Wednesday 2 December 2009

Granadaland goes digital

It feels like it's been talked about for years.   Ah, right - it has.

The much-vaunted digital switchover came to Granadaland this morning and sixty years of broadcasting tradition were wiped out at the flick of a switch (probably).   Sadly, but predictably, neither the public-funded BBC nor the once federal ITV saw fit to mark the occasion with any kind of "farewell to analogue" special.   Granted, that sounds horrendously dull, but done well, it could have been an interesting and fitting look back at television's halcyon days.

For those days are now surely gone.   There's always the danger of a rose-tinted view of television from days of yore, but the plethora of choice heralded by digital is in no way proportional to quality.   Remember when television was just about modern enough to be good, but still remained a comforting, genuinely exciting presence in the corner of the living room?   It was probably around the mid-1980s, when we had four whole channels to choose from and the medium was a cohesive, homogenising force - while still being quaint enough not to broadcast for much of the day.   Now, it just feels like everything's been done before - only better.

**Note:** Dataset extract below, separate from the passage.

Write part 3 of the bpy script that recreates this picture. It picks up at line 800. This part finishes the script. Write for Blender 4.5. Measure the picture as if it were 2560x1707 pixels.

As for the demise of Ceefax/Teletext, it's an insult that these once innovative (and still undeniably useful and used) services have been replaced by digital text, a set up so woefully inadequate as not to be worthy of the name.   The rectilinear graphics of our youth could have survived into the digital age - but nobody cared enough to save them.

Today, more than usual, I feel like an analogue man in digital times.